As if the karma Gods of the world would look down poorly on me, I never throw a book into the trash.
Last week I was sorting through a wicker basket near my side of the bed. Magazines, sections of newspapers, and books tend to find themselves filed away until I am encouraged to straighten up my side of the room.
Near the bottom, I spotted a worn copy of a book a friend loaned me more than a year ago. Opening the pages, I could see his handwriting and notes in the margins – and in some odd trick of magic, I could also hear his voice. While an author originally drafted the manuscript, my friend made it his own.
Books are remarkable creations. While generally simple thoughts placed on paper, books maintain a curious sense of value to us. No matter how old or worn, people hold on to books like few other objects. The act of opening of an aged book sends people into a curious set of motions like they are holding a newborn baby. Using our fingertips, we gently leaf brittle pages open and closed. And for those moments, we feel as if traveling backward in time, swimming in smell and aroma of yesteryear.

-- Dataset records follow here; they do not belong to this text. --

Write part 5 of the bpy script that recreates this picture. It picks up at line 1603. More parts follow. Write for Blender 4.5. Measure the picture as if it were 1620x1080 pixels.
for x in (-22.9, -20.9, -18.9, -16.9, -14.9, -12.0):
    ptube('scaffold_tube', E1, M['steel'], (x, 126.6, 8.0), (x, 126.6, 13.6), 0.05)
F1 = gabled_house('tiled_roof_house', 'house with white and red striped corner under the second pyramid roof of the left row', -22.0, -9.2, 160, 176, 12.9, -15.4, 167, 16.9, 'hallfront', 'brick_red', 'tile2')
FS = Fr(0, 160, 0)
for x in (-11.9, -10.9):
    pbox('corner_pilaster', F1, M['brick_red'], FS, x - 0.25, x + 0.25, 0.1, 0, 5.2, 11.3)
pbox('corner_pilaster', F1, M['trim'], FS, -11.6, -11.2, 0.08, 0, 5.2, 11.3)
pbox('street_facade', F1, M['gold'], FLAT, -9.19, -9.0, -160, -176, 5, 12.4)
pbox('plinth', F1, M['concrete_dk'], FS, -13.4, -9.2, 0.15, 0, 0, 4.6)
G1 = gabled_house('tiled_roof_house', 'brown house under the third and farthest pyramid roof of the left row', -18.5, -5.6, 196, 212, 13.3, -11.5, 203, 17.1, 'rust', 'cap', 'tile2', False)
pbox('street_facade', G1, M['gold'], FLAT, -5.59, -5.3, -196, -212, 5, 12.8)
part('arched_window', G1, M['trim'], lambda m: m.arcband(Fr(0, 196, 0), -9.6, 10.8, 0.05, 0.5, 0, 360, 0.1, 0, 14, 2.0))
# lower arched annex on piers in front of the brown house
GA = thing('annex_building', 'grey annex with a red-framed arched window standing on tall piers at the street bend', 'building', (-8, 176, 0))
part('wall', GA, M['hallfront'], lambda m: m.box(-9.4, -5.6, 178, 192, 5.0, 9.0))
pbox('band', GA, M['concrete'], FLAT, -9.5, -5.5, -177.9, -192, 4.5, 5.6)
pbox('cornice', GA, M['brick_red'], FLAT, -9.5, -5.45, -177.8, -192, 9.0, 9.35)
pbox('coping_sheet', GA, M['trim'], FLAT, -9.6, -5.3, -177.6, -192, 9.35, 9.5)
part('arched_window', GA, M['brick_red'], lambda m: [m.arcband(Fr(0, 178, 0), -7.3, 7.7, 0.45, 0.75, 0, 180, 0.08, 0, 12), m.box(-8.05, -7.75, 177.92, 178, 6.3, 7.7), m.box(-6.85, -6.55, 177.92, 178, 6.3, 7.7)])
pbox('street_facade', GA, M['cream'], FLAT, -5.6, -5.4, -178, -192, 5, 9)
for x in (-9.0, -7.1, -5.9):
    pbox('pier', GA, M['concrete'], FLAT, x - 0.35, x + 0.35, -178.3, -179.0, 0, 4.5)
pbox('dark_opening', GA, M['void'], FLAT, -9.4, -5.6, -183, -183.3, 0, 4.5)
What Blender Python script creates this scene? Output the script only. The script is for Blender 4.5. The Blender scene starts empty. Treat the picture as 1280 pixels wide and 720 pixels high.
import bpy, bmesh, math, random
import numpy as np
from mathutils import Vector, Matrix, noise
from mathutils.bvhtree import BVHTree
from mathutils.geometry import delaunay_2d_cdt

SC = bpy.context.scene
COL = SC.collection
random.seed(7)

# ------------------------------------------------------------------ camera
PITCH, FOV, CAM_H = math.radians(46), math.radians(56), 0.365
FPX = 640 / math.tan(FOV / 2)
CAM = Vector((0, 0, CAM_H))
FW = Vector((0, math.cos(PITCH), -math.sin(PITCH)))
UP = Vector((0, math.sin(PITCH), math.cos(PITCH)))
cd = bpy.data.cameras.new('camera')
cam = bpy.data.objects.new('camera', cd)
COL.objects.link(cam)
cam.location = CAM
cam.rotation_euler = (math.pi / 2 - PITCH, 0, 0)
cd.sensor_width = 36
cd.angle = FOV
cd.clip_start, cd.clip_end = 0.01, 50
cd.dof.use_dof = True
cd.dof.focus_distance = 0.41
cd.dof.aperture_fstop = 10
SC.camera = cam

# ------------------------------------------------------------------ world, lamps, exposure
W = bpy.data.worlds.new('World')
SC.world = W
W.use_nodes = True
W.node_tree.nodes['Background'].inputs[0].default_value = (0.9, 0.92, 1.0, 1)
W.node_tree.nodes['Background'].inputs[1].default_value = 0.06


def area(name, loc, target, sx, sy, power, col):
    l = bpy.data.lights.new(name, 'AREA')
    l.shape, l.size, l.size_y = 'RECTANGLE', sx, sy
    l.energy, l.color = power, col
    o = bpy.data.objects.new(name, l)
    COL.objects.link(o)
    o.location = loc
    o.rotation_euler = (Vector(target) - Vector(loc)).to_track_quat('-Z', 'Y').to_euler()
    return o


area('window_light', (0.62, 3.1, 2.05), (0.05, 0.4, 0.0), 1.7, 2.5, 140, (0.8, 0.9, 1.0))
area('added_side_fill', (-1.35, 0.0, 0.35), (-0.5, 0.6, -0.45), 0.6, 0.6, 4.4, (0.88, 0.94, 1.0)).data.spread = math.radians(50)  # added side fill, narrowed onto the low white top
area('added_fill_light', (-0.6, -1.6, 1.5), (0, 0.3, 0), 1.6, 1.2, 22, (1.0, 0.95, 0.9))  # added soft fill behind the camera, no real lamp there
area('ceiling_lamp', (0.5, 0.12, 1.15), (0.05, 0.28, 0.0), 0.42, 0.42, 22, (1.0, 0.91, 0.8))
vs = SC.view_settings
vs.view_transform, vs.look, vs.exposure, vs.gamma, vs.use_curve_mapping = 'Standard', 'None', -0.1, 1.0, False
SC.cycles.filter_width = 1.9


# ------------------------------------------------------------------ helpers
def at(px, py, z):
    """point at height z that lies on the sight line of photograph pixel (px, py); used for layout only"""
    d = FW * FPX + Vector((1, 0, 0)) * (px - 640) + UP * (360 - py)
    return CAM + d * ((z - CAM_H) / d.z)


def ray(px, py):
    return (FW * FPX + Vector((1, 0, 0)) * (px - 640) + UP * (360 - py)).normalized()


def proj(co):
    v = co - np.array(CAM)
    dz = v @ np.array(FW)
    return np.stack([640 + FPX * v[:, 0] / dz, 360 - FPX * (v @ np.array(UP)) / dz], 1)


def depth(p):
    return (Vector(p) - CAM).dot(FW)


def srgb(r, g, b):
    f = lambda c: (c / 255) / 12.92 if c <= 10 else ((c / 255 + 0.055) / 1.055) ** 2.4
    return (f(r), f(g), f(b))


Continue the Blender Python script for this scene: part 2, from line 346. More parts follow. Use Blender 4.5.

Looking down at the notes in the margins, I could clearly hear my friend’s voice. The thoughts, the concepts, and the ideas all came spilling out from him over the years we worked alongside each other. His passion is as colorful as the scribbling decorating the margins of the pages.
Several years ago, my brother and I closed down the old home where we grew up. Clearing out my room, I began sorting through piles of paperbacks I’d read growing up while leaning back against the headboard of my bed. The pages yellowed and book covers with a tear here of there, but they still spoke to me. I remember traveling across the country with John Steinbeck and his dog Charlie. Another carried me to walking alongside Holden Caulfield and his personal journey of teenage angst and trying to make sense of the world around him. And finally, an extremely worn and yellowed book my mother gave me when I was wrestling with paralyzing shyness as a kid in school. Dale Carnegie’s words gave this nervous 5th grader the courage to walk up to girl in our class and start a conversation by complimenting her necklace.
Good books can become deeply personal markers for each of us. And the magic inside of them is not exclusively the words on the pages, but what happens once the words lift off the pages and become a part of us.
Some books speak to us, while others do not. But one thing I know for sure is there is always a chance a book will connect with another in a profoundly personal way.
Sealing up my friend’s book into an envelope, I knew I was returning a piece of personal property – one he’d help create.